Hey FaithfulH,

Let me just say first of all I always enjoy reading your replies. They are very insightful and encouraging. Overall, I'm doing good. A couple of days ago I turned 30 and my wife took me to nice restaurant along with our daughter. I was pleasantly surprised when she gave me an xperia cell phone as a birthday gift. Yesterday, we were at the mall so my wife could get a haircut. While we were walking,she picked up my daughter and asked for a kiss. As she was doing that, she looked at me and said, "is daddy jealous" as she was smiling at me. I took that as a compliment for what its worth.

I decided not to write my wife that letter I was thinking about the other night - just didn't feel right. I was thinking today about what true commitment is really about. When I was younger, I wanted to have all my dreams and goals accomplished in life. I wanted to have it all. Now that I am older, I realize that true commitment requires you to give up certain dreams/goals in order to have a fulfilling and happy marriage. In other words, you can't have it all and must choose what your focus/priorities in life are going to be. Ironically, while commitment does bear a sense of loss, it is only with commitment do we really find that we have it all. In other words, that sense of loss is no loss at all when compared to what you gain.

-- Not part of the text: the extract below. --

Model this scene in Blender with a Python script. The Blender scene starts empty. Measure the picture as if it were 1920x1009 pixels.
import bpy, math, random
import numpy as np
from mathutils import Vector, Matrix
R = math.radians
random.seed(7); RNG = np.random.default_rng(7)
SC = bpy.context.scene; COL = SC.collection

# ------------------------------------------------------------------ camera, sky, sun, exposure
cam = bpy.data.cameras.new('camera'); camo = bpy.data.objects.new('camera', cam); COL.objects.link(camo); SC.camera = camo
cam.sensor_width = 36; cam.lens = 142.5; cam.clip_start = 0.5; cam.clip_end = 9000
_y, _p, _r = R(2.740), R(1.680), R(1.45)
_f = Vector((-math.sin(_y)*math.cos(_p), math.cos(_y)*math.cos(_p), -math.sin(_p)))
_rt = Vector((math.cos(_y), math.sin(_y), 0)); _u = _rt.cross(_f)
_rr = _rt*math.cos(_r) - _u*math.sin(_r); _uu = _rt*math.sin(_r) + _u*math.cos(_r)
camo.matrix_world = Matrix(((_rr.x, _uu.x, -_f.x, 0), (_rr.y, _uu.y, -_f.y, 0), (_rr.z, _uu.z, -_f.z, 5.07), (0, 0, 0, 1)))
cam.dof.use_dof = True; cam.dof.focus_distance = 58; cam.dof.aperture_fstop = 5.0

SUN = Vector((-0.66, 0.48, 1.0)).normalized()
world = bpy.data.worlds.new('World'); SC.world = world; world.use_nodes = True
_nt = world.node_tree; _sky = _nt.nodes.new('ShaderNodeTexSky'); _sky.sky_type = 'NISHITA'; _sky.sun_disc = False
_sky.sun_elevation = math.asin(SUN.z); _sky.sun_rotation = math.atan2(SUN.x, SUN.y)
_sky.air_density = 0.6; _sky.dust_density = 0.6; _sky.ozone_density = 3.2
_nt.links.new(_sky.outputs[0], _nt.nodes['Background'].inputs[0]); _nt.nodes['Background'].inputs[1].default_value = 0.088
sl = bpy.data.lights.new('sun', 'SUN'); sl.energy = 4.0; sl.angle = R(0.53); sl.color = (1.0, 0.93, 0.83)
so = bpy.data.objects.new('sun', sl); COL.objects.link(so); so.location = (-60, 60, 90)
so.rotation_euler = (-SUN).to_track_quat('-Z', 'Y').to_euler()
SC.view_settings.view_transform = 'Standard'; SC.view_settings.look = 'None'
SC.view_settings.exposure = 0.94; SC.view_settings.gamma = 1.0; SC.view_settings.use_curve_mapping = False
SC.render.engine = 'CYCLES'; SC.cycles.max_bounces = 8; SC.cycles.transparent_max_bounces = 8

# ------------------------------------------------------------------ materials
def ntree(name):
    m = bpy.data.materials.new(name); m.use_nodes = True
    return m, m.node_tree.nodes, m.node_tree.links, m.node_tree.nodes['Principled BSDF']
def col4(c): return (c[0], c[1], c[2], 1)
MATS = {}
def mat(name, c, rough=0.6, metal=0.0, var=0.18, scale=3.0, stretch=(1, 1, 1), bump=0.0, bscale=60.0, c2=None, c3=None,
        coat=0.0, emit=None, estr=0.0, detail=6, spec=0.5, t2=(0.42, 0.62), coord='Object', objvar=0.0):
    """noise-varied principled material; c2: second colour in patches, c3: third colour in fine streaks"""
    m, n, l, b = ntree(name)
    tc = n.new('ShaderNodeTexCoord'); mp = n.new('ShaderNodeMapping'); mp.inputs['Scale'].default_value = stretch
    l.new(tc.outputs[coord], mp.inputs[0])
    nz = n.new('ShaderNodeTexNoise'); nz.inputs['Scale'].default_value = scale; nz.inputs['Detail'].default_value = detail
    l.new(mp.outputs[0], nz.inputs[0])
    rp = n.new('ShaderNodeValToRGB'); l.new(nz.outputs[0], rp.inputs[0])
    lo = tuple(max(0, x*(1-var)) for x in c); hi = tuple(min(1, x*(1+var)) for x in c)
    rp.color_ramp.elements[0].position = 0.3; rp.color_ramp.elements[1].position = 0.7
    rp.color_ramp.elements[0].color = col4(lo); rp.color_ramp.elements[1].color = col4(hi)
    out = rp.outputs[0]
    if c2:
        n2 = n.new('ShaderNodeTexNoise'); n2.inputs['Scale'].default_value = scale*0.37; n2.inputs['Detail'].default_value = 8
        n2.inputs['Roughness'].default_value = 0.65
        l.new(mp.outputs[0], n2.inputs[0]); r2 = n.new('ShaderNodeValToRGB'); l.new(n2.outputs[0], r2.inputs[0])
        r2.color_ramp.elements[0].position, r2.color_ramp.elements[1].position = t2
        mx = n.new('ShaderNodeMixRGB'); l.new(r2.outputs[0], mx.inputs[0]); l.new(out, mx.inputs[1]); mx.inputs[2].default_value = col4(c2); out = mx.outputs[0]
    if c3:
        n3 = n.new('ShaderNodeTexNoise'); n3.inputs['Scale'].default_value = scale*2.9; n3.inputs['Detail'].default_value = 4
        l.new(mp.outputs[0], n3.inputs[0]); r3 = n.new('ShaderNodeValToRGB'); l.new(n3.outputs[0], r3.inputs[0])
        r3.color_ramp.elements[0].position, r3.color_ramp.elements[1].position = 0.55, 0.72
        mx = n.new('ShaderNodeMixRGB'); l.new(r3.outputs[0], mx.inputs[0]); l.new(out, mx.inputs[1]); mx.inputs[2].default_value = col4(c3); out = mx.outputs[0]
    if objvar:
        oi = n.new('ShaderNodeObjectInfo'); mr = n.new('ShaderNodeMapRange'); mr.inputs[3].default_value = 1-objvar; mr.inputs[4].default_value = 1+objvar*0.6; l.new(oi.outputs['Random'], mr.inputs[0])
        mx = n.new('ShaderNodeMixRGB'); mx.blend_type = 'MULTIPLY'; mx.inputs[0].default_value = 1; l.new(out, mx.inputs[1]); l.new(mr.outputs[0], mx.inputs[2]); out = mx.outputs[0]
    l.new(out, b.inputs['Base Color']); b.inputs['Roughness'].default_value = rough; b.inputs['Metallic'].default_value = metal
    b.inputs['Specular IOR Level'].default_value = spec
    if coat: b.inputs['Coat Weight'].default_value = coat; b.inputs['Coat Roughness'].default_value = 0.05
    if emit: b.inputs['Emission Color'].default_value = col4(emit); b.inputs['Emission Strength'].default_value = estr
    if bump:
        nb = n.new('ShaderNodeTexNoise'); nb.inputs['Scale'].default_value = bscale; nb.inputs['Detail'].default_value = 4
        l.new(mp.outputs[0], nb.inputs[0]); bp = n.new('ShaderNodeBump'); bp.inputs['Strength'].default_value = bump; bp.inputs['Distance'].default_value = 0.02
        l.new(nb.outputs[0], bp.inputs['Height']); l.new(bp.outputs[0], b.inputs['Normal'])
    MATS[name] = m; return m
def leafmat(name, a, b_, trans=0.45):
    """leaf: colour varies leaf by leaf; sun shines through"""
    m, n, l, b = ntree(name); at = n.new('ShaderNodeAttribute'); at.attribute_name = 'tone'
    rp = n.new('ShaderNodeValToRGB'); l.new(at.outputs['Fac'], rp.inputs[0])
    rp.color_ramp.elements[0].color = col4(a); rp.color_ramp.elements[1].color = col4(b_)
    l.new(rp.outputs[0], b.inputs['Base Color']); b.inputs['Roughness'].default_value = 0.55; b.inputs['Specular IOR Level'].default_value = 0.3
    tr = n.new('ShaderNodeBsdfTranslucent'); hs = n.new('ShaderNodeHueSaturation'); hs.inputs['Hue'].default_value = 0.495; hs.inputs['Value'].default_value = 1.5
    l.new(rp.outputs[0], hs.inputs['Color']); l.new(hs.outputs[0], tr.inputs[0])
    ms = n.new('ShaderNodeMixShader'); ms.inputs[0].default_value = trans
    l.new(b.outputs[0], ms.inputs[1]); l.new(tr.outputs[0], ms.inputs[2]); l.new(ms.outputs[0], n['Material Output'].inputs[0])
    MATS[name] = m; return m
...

Slowly, I'm beginning to dream again about the future and not so much about the big stuff, but the little stuff such as holding me wife at night while we listen to the rain or helping my daughter with her homework when she starts elementary school. God is really teaching me on how to love and how to die to self. This is a process, but one that I am becoming more thankful for each day despite how seemingly difficult it may seem at times. More than ever, I realize that love is a choice that must be made everyday, a choice that is often tested with all of life's inconveniences and trials.